Why the Big get Bigger...

Photo by James Ting on Unsplash

Jeff Bezos probably has too much money. More money than he knows what to do with, and a lot more than the rest of us, that’s for sure. In fact, he and the other richest 10 percent own over 85% of the world’s wealth.*

That’s very little having a lot.

This is one of the more poignant examples of the 80/20 rule, discovered by Italian economist Vilfredo Pareto who noticed that 80 percent of the land in Italy was owned by 20 percent of Italians. This was back in 1896. Now it’s worse.

As the world has grown more connected and complex, this 80/20 principle has turned into 95/5, or even, 99/1.

99 percent of book sales can be attributed to only 1 percent of published authors. 

Over 90 percent of songs played on streaming platforms come from the same 50 or so artists.

And the vast majority of wealth in this world is owned by the richest ten 10 percent.

Now, this doesn’t seem fair. How are the rest of us supposed to go about our lives knowing that so much is in the hands of so few? And why doesn’t Bezos donate any of his billions for crying out loud? He has enough.

Well, I can’t answer those questions, but I can start to explain why the world ended up like this.  The reason the world skews to such extremes can be attributed to two different principles; The Tournament effect, and the Matthew Principle.

The Tournament Effect was coined by Economist Sherman Rosen and explains that in zero-sum environments, a player with only a marginal advantage can win the entire pot.

Let’s say my Golden State Warriors were playing the Sacramento Kings. Of course, the Warriors are better, and no matter how many points the Kings score, at the end of the game, if they have less points, they lose the entire game.

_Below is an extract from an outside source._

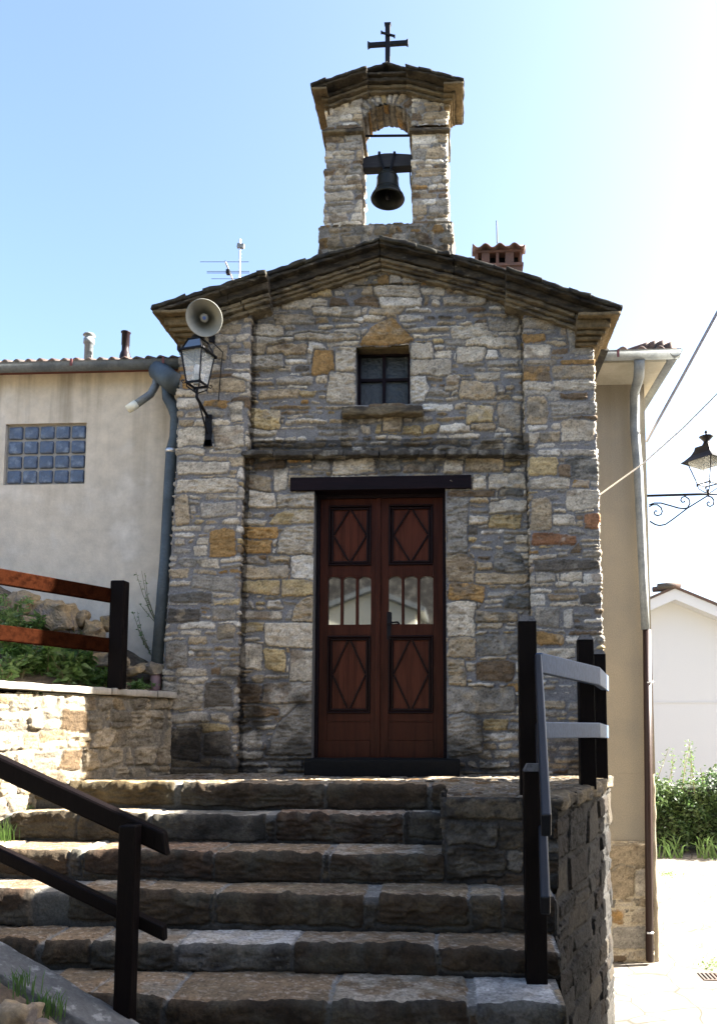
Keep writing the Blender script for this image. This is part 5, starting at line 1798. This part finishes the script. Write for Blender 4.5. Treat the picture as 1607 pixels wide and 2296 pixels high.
sp = thing('loudspeaker', 'round grey horn loudspeaker above the lantern on the left pilaster', 'loudspeaker', (at(458, 713, YP).x, YP, at(458, 713, YP).z))
SY = -0.52
hc = at(458, 713, SY)
r_h = 41.5 * 5.66 / 1750
axv = (Vector(CAM) - hc).normalized()
m = MB().lathe([(r_h * 1.0, 0.0), (r_h * 1.02, .006), (r_h, .012), (r_h * .93, -.01), (r_h * .72, -.07), (r_h * .5, -.13), (r_h * .36, -.20), (.05, -.24), (.05, -.30), (0, -.30)], hc, axv, 48)
m.lathe([(r_h * .985, .010), (r_h * .90, -.012), (r_h * .68, -.07), (r_h * .46, -.13), (r_h * .33, -.20), (0.0, -.21)], hc, axv, 48)
m.build('horn', M['horn'], sp, smooth=True)
m = MB().lathe([(.034, -.21), (.034, -.12), (.030, -.055), (.024, -.045), (0, -.043)], hc, axv, 24)
m.build('centre_plug', M['horn'], sp, smooth=True)
MB().lathe([(.013, -.0435), (.013, -.040), (0, -.040)], hc, axv, 20).build('badge', M['horn_blue'], sp)
bk = hc + axv * -0.25
m = MB().bar(bk, (bk.x, YP + .01, bk.z - .02), .03, .03).bar((bk.x, YP - .012, bk.z - .1), (bk.x, YP - .012, bk.z + .06), .05, .012, (0, 1, 0))
bt = at(440, 757, SY + .16)
m.tube([bk, bt, (bt.x, YP, bt.z - .02)], .006, 6)
m.build('bracket', M['iron'], sp)
MB().tube([at(462, 752, -.2), at(500, 790, YP - .03), at(497, 812, YP - .02), at(490, 900, YP - .02)], .004, 6).build('cable', M['iron'], sp)

# ================================================================== ochre house on the right
RY = 2.30
oh = thing('ochre_house', 'tall ochre roughcast house standing behind the chapel on the right', 'house', (0.5, RY, STREET))
cxp = [at(1443, 870, RY), at(1453, 1200, RY), at(1462, 1480, RY), at(1468, 1730, RY)]
xo0, xo1 = -1.0, cxp[3].x
zw = at(1400, 862, RY).z
zp = at(1400, 1890, RY).z
zq = at(1468, 1735, RY).z
wm = MB()
xt = cxp[0].x
n = 14
wm.hexa([(xo0, RY, zq), (xo1, RY, zq), (xo1, RY + 7, zq), (xo0, RY + 7, zq)], [(xo0, RY, zw), (xt, RY, zw), (xt, RY + 7, zw), (xo0, RY + 7, zw)])
wm.box(xo0, xo1 - 0.055, RY + .001, RY + 7, zp, zq - .001)
wm.build('wall', M['yellow'], oh)
# lighter rough render at the corner foot
MB().rough((xo1 - 0.053, RY + 0.02, STREET), (0.055, 0, 0), (0, 5.0, 0), (0, 0, zq - STREET - .004), 0.012, 0.008, 0.05, 9, 2).build('corner_render', M['yellow'], oh, smooth=True)
foot_ex = [rect(1352, 1890, 1452, 1946, 'tan'), rect(1360, 1950, 1420, 2015, 'tan'), rect(1424, 1955, 1452, 2010, 'pale'), rect(1366, 2040, 1397, 2074, 'ochre'), rect(1415, 2046, 1452, 2070, 'pale'),
           rect(1367, 2078, 1452, 2128, 'grey'), rect(1367, 2140, 1400, 2155, 'brown'), rect(1405, 2132, 1452, 2155, 'tan')]
STYLE['foot'] = dict(STYLE['facade'], mortar=(0.42, 0.36, 0.26), rough=0.004, proud=(0.003, 0.012), pal=[('tan', 5), ('pale', 5), ('grey', 1)])
strip('stone_foot', lambda z: [(0.9 + 0 * z, RY - 0.004 + 0 * z), (xo1 - 0.056 + 0 * z, RY - 0.004 + 0 * z)], STREET - 0.03, zp + 0.02, 'foot', 131, oh, 0.012, [(0, RY, foot_ex)])
MB().box(xo0, xo1 - 0.06, RY + 0.012, RY + 1.0, STREET - 0.05, zp - .002).build('foot_core', M['core'], oh)
# roof, soffit, gutters
GYr = 7.89 - 6.18
gr0, gr1 = at(1340, 795, GYr), at(1522, 790, GYr)
gzr = gr1.z
xg = gr1.x
wave_roof('roof', xo0, at(1508, 775, GYr).x, GYr + 0.03, gzr + 0.06, RY + 4.0, gzr + 0.06 + 0.34 * 4.5, 0.19, 0.033, M['tile'], oh, thick=0.03)
MB().hexa([(xo0, GYr + .06, gzr - .07), (xg - .12, GYr + .06, gzr - .07), (xg - .12, RY + 7, gzr - .07), (xo0, RY + 7, gzr - .07)],
          [(xo0, GYr + .06, gzr - .02), (xg - .12, GYr + .06, gzr - .02), (xg - .12, RY + 7, gzr - .02), (xo0, RY + 7, gzr - .02)]).build('soffit', M['soffit_white'], oh)
MB().prism([(xo0, RY - .02, zw - .001), (xo0, RY + .3, zw - .001), (xo0, RY + .3, gzr - .071), (xo0, GYr + .1, gzr - .071)], (xt + .03 - xo0, 0, 0)).build('cove', M['soffit_white'], oh)
gg = halfpipe(MB(), (xo0, GYr, gzr), (xg, GYr, gzr + .01), 0.075).build('gutter', M['zinc'], oh, smooth=True)
halfpipe(MB(), (xg - .055, GYr - .06, gzr + .005), (xg - .055, RY + 7, gzr - .01), 0.07).build('gutter', M['zinc'], oh, smooth=True)
g = at(1385, 800, GYr - .08)
MB().box(g.x - .012, g.x + .012, GYr - 0.082, GYr - 0.075, gzr - .07, gzr + .01).build('gutter_bracket', M['red_strip'], gg)
# hip tiles along the right edge of the roof
for i in range(4):
    a = at(1440 + i * 18, 780 - (1.5 - abs(i - 1.6)) * 4, GYr + .1)
    MB().tube([a + Vector((-.16, .25, .03)), a + Vector((.06, 0, -.01))], [.06, .075], 10).build('hip_tile', M['tile'], oh, smooth=True)
# downpipes
yd = RY - 0.08
pts = [at(1433, 806, GYr), at(1431, 845, GYr + .12), at(1422, 880, yd), at(1422, 960, yd), at(1430, 1060, yd), at(1441, 1300, yd), at(1446, 1412, yd)]
dpo = MB().tube(pts, [.055, .055, .052, .052, .050, .046, .044], 14).build('downpipe', M['zinc'], oh, smooth=True)
MB().tube([at(1448, 1411, yd), at(1452, 1760, yd), at(1455, 2155, yd)], .038, 14).build('lower_pipe', M['brown_pipe'], dpo, smooth=True)
MB().tube([at(1455, 1411, yd + .03), at(1459, 1760, yd + .03), at(1461, 2155, yd + .03)], .016, 8).build('conduit', M['brown_pipe'], dpo, smooth=True)
for y_ in (1530, 2092):
    c = at(1456, y_, yd - .03)
    MB().tube([c + Vector((-.03, 0, 0)), c + Vector((.035, 0, 0))], .012, 8).build('pipe_clamp', M['steel'], dpo, smooth=True)

# brick chimney above the chapel roof (stands on the roof of the ochre house)
CY = 3.4
ch = thing('brick_chimney', 'small red brick chimney with wavy tile cap rising behind the chapel roof', 'chimney', at(1120, 700, CY))
a, c = at(1062, 545, CY), at(1172, 600, CY)
wch = c.x - a.x
zb1_, zb2_ = at(1117, 640, CY).z, at(1117, 597, CY).z
ztc = at(1117, 566, CY).z
body = MB().box(a.x + .03, c.x - .01, CY, CY + .5, STREET + 6.5, zb2_ - .002)
body.box(a.x + .005, c.x + .005, CY - .02, CY + .52, zb2_ - .002 - .0, zb2_ + .035)
zz0 = zb2_ + .035
for (p_, q_) in ((.0, .05), (.13, .30), (.44, .50), (.64, .82), (.95, 1.0)):
    for yq in (CY, CY + .4):
        body.box(a.x + .02 + (wch - .03) * p_, a.x + .02 + (wch - .03) * q_, yq, yq + .1, zz0, ztc)
body.box(a.x + .01, c.x, CY - .01, CY + .51, ztc, ztc + .03)
body.build('brickwork', M['tile_red'], ch)
MB().box(a.x + .06, c.x - .05, CY + .12, CY + .38, zz0, ztc - .002).build('flue_opening', M['soot'], ch)
wave_roof('tile_cap', a.x - .02, c.x + .03, CY - .08, ztc + .055, CY + .28, ztc + .15, wch / 3.4, .028, M['tile_red'], ch, thick=.018)
MB().tube([(a.x - .02, CY + .2, ztc + .135), (a.x + wch * .55, CY + .2, ztc + .135)], [.05, .055], 12).tube([(a.x + wch * .5, CY + .2, ztc + .155), (c.x + .05, CY + .2, ztc + .15)], [.05, .055], 12).build('ridge_tile', M['tile_red'], ch, smooth=True)
MB().tube([at(1114, 545, CY + .2), at(1113, 495, CY + .2)], .008, 6).build('rod', M['iron'], ch)

# ================================================================== street lantern on the ochre house
SLY = RY + 0.35
sl_ = thing('street_lantern', 'street lantern with curved hood on a scrolled iron bracket at the right edge', 'lantern', (at(1455, 1110, SLY).x, SLY, at(1455, 1110, SLY).z))
s0, s1 = at(1440, 1112, SLY), at(1640, 1106, SLY)
m = MB().tube([s0, s1], .014, 10)
m.build('bracket', M['iron'], sl_, smooth=True)


def spiral(c, r0, r1, a0, a1, n=22):
    return [Vector((c.x + (r0 + (r1 - r0) * i / n) * math.cos(a0 + (a1 - a0) * i / n), c.y, c.z + (r0 + (r1 - r0) * i / n) * math.sin(a0 + (a1 - a0) * i / n))) for i in range(n + 1)]


px2 = lambda x, y: at(1640 / 1.2247 + x * 0.2041 / 1.2247, 1160 / 1.2247 + y * 0.2041 / 1.2247, SLY)
k = 0.00083
m = MB()
m.tube([px2(690, 1110), px2(760, 1085), px2(850, 1085), px2(960, 1115), px2(1080, 1150), px2(1150, 1160), px2(1205, 1150)], .0085, 6)
m.tube([px2(700, 1330), px2(770, 1372), px2(830, 1388), px2(910, 1372), px2(1000, 1310), px2(1205, 1155), px2(1470, 990)], .0085, 6)
m.tube([px2(690, 1135), px2(740, 1108), px2(800, 1108), px2(850, 1145), px2(868, 1195), px2(850, 1240), px2(805, 1255), px2(768, 1240), px2(758, 1210), px2(775, 1188), px2(800, 1195)], .008, 6)
m.tube([px2(1205, 1150), px2(1240, 1090), px2(1225, 1030), px2(1175, 995), px2(1130, 1010), px2(1115, 1045), px2(1135, 1075), px2(1165, 1070), px2(1168, 1055)], .008, 6)
m.tube([px2(1475, 990), px2(1530, 1005), px2(1563, 1050), px2(1555, 1105), px2(1510, 1132), px2(1475, 1115), px2(1468, 1085), px2(1490, 1068), px2(1505, 1080)], .008, 6)
m.build('scroll', M['iron'], sl_, smooth=True)
lcx = px2(1475, 700)
rot2 = Matrix.Rotation(math.radians(38), 4, 'Z')


def lx2(x, y, z):
    v = rot2 @ Vector((x, y, 0))
    return Vector((lcx.x + v.x, SLY + v.y, z))


zT, zB = px2(1475, 520).z, px2(1475, 830).z
f2 = lantern_body(sl_, lx2, zT, zB, 0.155, 0.078, zT + .02, 0.14, M['iron'], M['lamp_glass'], 0.009)
hood = MB()
crn = [(-1, -1), (1, -1), (1, 1), (-1, 1)]
pr_ = [(0.205, -0.012), (0.165, 0.025), (0.125, 0.070), (0.098, 0.125), (0.09, 0.165), (0.082, 0.168)]
for i in range(4):
    a, c = crn[i], crn[(i + 1) % 4]
    for (ra, za), (rb_, zb__) in zip(pr_[:-1], pr_[1:]):
        hood.prism([lx2(a[0] * ra, a[1] * ra, zT + za), lx2(c[0] * ra, c[1] * ra, zT + za), lx2(c[0] * rb_, c[1] * rb_, zT + zb__), lx2(a[0] * rb_, a[1] * rb_, zT + zb__)], (0, 0, -.004))
hood.build('hood', M['iron'], sl_)
hood = MB().lathe([(0.085, .160), (.055, .18), (.035, .215), (.032, .23), (.065, .27), (.082, .285), (.06, .295), (.02, .305), (.008, .32), (.02, .335), (.014, .35), (0, .365)], Vector((lcx.x, SLY, zT)), (0, 0, 1), 24)
hood.build('finial', M['iron'], sl_, smooth=True)
m = MB()
base = Vector((lcx.x, SLY, zB - .11))
for (sx, sy) in crn:
    m.tube([lx2(sx * .078, sy * .078, zB), lx2(sx * .07, sy * .07, zB - .05), lx2(sx * .035, sy * .035, zB - .085), base], .005, 6)
    m.bar(lx2(sx * .082, sy * .082, zB - .025), lx2(sx * .082, sy * .082, zB + .012), .014, .014)
m.tube([base + Vector((0, 0, .05)), base, px2(1475, 975)], [.012, .02, .022], 10)
m.build('cradle', M['iron'], sl_)
MB().tube([lx2(-.03, 0, zB + .02), lx2(-.03, 0, zT)], .008, 6).lathe([(0, -.06), (.03, -.05), (.034, 0), (.025, .05), (0, .06)], lx2(.01, 0, (zT + zB) / 2 - .02), (0, 0, 1), 16).build('bulb', M['lamp_glass'], f2, smooth=True)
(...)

They don’t get extra points for keeping the score close.

Likewise, in poker, you could have a pretty good hand, but if someone has a better hand than you, they are taking all your chips and most of your dignity along with it. No consolation prizes for you. 

This same principle can be illustrated in the marketplace. For example, someone would be a lot more willing to buy a book by Hemmingway for 10 dollars than a book by an unknown author for one. Hemmingway’s skill is in being perceived as better than the unknown author, therefore he can ask for a higher price and take away money that could have gone towards bolstering this new author’s career.

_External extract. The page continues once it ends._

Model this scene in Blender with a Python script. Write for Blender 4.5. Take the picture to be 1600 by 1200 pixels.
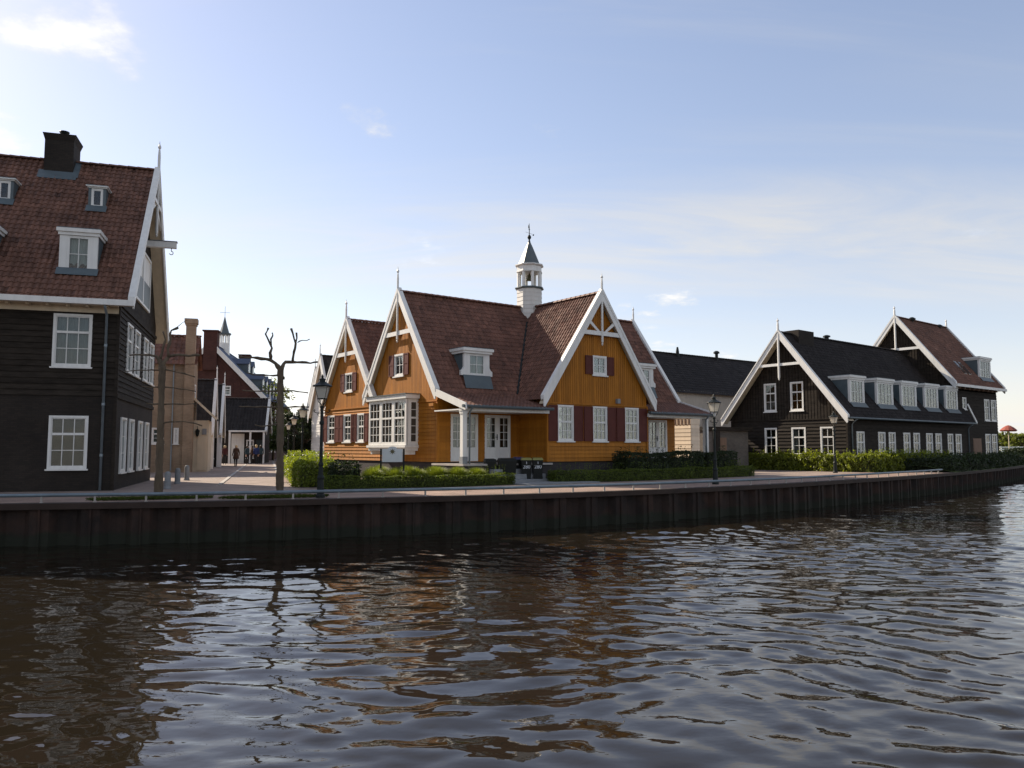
import bpy, bmesh, math, random
import numpy as np
from mathutils import Vector, Matrix
for o in list(bpy.data.objects):
    bpy.data.objects.remove(o)
R = math.radians
random.seed(7)
rng = np.random.default_rng(7)
SC = bpy.context.scene
COL = SC.collection

# ------------------------------------------------------------ camera
cam = bpy.data.cameras.new('camera')
cam.sensor_width = 36.0
cam.lens = 28.0
cam.clip_start = 0.1
cam.clip_end = 4000
camo = bpy.data.objects.new('camera', cam)
camo.location = (0, 0, 1.5)
camo.rotation_euler = (R(90 + 4.594), 0, 0)
COL.objects.link(camo)
SC.camera = camo

# ------------------------------------------------------------ light
SUN = Vector((-1.30, 1.0, 1.0)).normalized()
EL = math.asin(SUN.z)
AZ = math.atan2(SUN.x, SUN.y)
sl = bpy.data.lights.new('sun', 'SUN')
sl.energy = 5.0
sl.angle = R(0.6)
sl.color = (1.0, 0.87, 0.70)
so = bpy.data.objects.new('sun', sl)
so.rotation_euler = (-SUN).to_track_quat('-Z', 'Y').to_euler()
so.location = (-60, 50, 60)
COL.objects.link(so)

W = bpy.data.worlds.new('World')
SC.world = W
W.use_nodes = True
nt = W.node_tree
nt.nodes.clear()


def wn(t, **k):
    n = nt.nodes.new(t)
    for a, b in k.items():
        setattr(n, a, b)
    return n


def wl(a, b):
    nt.links.new(a, b)


sky = wn('ShaderNodeTexSky', sky_type='NISHITA')
sky.sun_disc = False
sky.sun_elevation = EL
sky.sun_rotation = AZ
sky.air_density = 1.0
sky.dust_density = 0.35
sky.ozone_density = 1.6
tc = wn('ShaderNodeTexCoord')
sep = wn('ShaderNodeSeparateXYZ')
wl(tc.outputs['Generated'], sep.inputs[0])


def wmath(op, a, b=None, c=None, clamp=False):
    n = wn('ShaderNodeMath', operation=op)
    n.use_clamp = clamp
    for i, x in enumerate((a, b, c)):
        if x is None:
            continue
        if isinstance(x, (int, float)):
            n.inputs[i].default_value = x
        else:
            wl(x, n.inputs[i])
    return n.outputs[0]


zc = wmath('MAXIMUM', sep.outputs[2], 0.0)
den = wmath('ADD', zc, 0.16)
px = wmath('DIVIDE', sep.outputs[0], den)
py = wmath('DIVIDE', sep.outputs[1], den)
comb = wn('ShaderNodeCombineXYZ')
wl(px, comb.inputs[0])
wl(py, comb.inputs[1])


def wnoise(scale3, rotz, scale, detail, rough, lac=2.0, dist=0.0):
    mp = wn('ShaderNodeMapping')
    mp.inputs['Scale'].default_value = scale3
    mp.inputs['Rotation'].default_value = (0, 0, R(rotz))
    wl(comb.outputs[0], mp.inputs[0])
    n = wn('ShaderNodeTexNoise')
    n.inputs['Scale'].default_value = scale
    n.inputs['Detail'].default_value = detail
    n.inputs['Roughness'].default_value = rough
    n.inputs['Distortion'].default_value = dist
    wl(mp.outputs[0], n.inputs['Vector'])
    return n.outputs['Fac']


def wramp(v, a, b):
    m = wn('ShaderNodeMapRange', interpolation_type='SMOOTHSTEP')
    wl(v, m.inputs[0])
    m.inputs[1].default_value = a
    m.inputs[2].default_value = b
    return m.outputs[0]


def woff(dx, dy, scale3, rotz, scale, detail, rough, dist=0.0):
    mp = wn('ShaderNodeMapping')
    mp.inputs['Location'].default_value = (dx, dy, 0)
    mp.inputs['Scale'].default_value = scale3
    mp.inputs['Rotation'].default_value = (0, 0, R(rotz))
    wl(comb.outputs[0], mp.inputs[0])
    n = wn('ShaderNodeTexNoise')
    n.inputs['Scale'].default_value = scale
    n.inputs['Detail'].default_value = detail
    n.inputs['Roughness'].default_value = rough
    n.inputs['Distortion'].default_value = dist
    wl(mp.outputs[0], n.inputs['Vector'])
    return n.outputs['Fac']


# broad cirrus bands, finer streaks in them, a few small cumulus
band = wramp(woff(3.1, 0.4, (0.20, 0.85, 1), 8, 1.0, 3, 0.45, 0.3), 0.42, 0.66)
fib = wramp(woff(1.7, 5.2, (0.42, 1.5, 1), 11, 1.9, 8, 0.64, 1.6), 0.28, 0.78)
thin = wramp(woff(7.3, 2.2, (0.30, 1.6, 1), -10, 1.3, 6, 0.60, 0.5), 0.50, 0.82)
puff = wramp(woff(4.87, 9.27, (1, 1, 1), 0, 1.35, 9, 0.60), 0.60, 0.70)
veil = wmath('ADD', wmath('MULTIPLY', wmath('MULTIPLY', band, wmath('ADD', wmath('MULTIPLY', fib, 0.75), 0.25)), 1.0), wmath('MULTIPLY', thin, 0.35))
cov = wmath('MAXIMUM', veil, wmath('MULTIPLY', puff, 0.85), clamp=True)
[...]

Similarly, Apple is able to charge absolutely criminal prices for an iPhone even though rival technology has caught up to a point where they are about equal in quality at lower prices, just because the image they have is of higher quality.

The second explanation for these disparities is called the Matthew Effect. This explanation, named after the same gospel author that inspired my own name, was produced by sociologist Robert K. Merton. The Matthew effect is more often referred to as cumulative advantage, in which a single success or win can lead to continued success and winning, while conversely a single failure or loss can lead to more of such.

The Matthew effect takes into account the effect luck could have, something the tournament effect misses out on. Despite being underdogs, the Kings could upset the Warriors, leading to a period of momentum that carries through to future games.

If I was lucky enough to grow up best friends with Elon Musk, I probably could have secured myself several good looking job positions at Tesla or SpaceX, which in turn could have gotten me hired at other attractive firms that other people may have been more qualified for.

The Matthew Effect also explains why things become popular or don’t.

As an idea or product reaches critical mass, it will become more attractive to its market audience. I was not a big fan of Snapchat, but once all my friends downloaded it, I followed in suit.

English became the dominant language of the world because it reached a point where the majority of people knew it. It became in people’s better interest to learn English because learning it would allow them to communicate with the majority of the world.

Once Amazon became the place that had everything online, every company was forced to list their products on it for lower margins or else lose out on the marketplace where everyone shopped. The same goes for Walmart in the physical realm and Apple’s app store in the digital. The big benefit from their size and are able to leverage it into trillion dollar companies.

So, are we doomed to live in a world where the big get bigger and the small get smaller?

Unfortunately, as long as we continue with the current conditions, yes.

But that does not mean that what is big can never fall. Eventually, someone will get lucky and replace those that were lucky before them.

Think of all the companies that disappeared because of a couple of kids making computers in their garage.

Of the 500 largest companies in 1954, only 74 were still part of that group 50 years later.

And it’s never been a better time to be lucky. The internet has removed traditional obstacles with the access it provides and the creation of allowances like self-publishing and crowdsourcing.

It is possible to become part of the 1%. All you need is an internet connection, a good idea, and maybe a rabbit’s foot for some luck.